### Task requirements
Make an exact copy of the lines below.

....

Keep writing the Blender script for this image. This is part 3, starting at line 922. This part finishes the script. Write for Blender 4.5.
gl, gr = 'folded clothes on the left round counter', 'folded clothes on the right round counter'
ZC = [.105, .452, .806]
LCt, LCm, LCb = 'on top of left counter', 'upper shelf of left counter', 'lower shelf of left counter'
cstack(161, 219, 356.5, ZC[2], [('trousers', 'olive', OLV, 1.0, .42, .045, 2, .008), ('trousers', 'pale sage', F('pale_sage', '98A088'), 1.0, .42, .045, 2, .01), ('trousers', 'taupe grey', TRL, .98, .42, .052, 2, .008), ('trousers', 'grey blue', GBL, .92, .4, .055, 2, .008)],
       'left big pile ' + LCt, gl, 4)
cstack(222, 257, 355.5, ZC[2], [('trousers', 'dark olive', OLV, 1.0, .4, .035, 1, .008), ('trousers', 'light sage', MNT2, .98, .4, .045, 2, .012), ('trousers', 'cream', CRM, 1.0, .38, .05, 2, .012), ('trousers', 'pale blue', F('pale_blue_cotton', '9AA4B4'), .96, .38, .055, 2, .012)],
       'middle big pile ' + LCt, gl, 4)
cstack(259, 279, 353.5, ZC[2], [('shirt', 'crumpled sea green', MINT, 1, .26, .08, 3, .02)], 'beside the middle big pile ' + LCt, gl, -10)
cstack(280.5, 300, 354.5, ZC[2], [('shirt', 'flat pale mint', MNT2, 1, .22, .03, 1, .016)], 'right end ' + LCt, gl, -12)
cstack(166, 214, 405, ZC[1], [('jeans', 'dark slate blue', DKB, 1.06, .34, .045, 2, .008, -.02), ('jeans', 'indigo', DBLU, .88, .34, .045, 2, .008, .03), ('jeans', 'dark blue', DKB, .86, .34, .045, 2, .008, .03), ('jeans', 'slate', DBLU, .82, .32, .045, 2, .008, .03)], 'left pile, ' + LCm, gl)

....

### Answer to this exercise
Keep writing the Blender script for this image. This is part 3, starting at line 922. This part finishes the script. Write for Blender 4.5.
gl, gr = 'folded clothes on the left round counter', 'folded clothes on the right round counter'
ZC = [.105, .452, .806]
LCt, LCm, LCb = 'on top of left counter', 'upper shelf of left counter', 'lower shelf of left counter'
cstack(161, 219, 356.5, ZC[2], [('trousers', 'olive', OLV, 1.0, .42, .045, 2, .008), ('trousers', 'pale sage', F('pale_sage', '98A088'), 1.0, .42, .045, 2, .01), ('trousers', 'taupe grey', TRL, .98, .42, .052, 2, .008), ('trousers', 'grey blue', GBL, .92, .4, .055, 2, .008)],
       'left big pile ' + LCt, gl, 4)
cstack(222, 257, 355.5, ZC[2], [('trousers', 'dark olive', OLV, 1.0, .4, .035, 1, .008), ('trousers', 'light sage', MNT2, .98, .4, .045, 2, .012), ('trousers', 'cream', CRM, 1.0, .38, .05, 2, .012), ('trousers', 'pale blue', F('pale_blue_cotton', '9AA4B4'), .96, .38, .055, 2, .012)],
       'middle big pile ' + LCt, gl, 4)
cstack(259, 279, 353.5, ZC[2], [('shirt', 'crumpled sea green', MINT, 1, .26, .08, 3, .02)], 'beside the middle big pile ' + LCt, gl, -10)
cstack(280.5, 300, 354.5, ZC[2], [('shirt', 'flat pale mint', MNT2, 1, .22, .03, 1, .016)], 'right end ' + LCt, gl, -12)
cstack(166, 214, 405, ZC[1], [('jeans', 'dark slate blue', DKB, 1.06, .34, .045, 2, .008, -.02), ('jeans', 'indigo', DBLU, .88, .34, .045, 2, .008, .03), ('jeans', 'dark blue', DKB, .86, .34, .045, 2, .008, .03), ('jeans', 'slate', DBLU, .82, .32, .045, 2, .008, .03)], 'left pile, ' + LCm, gl)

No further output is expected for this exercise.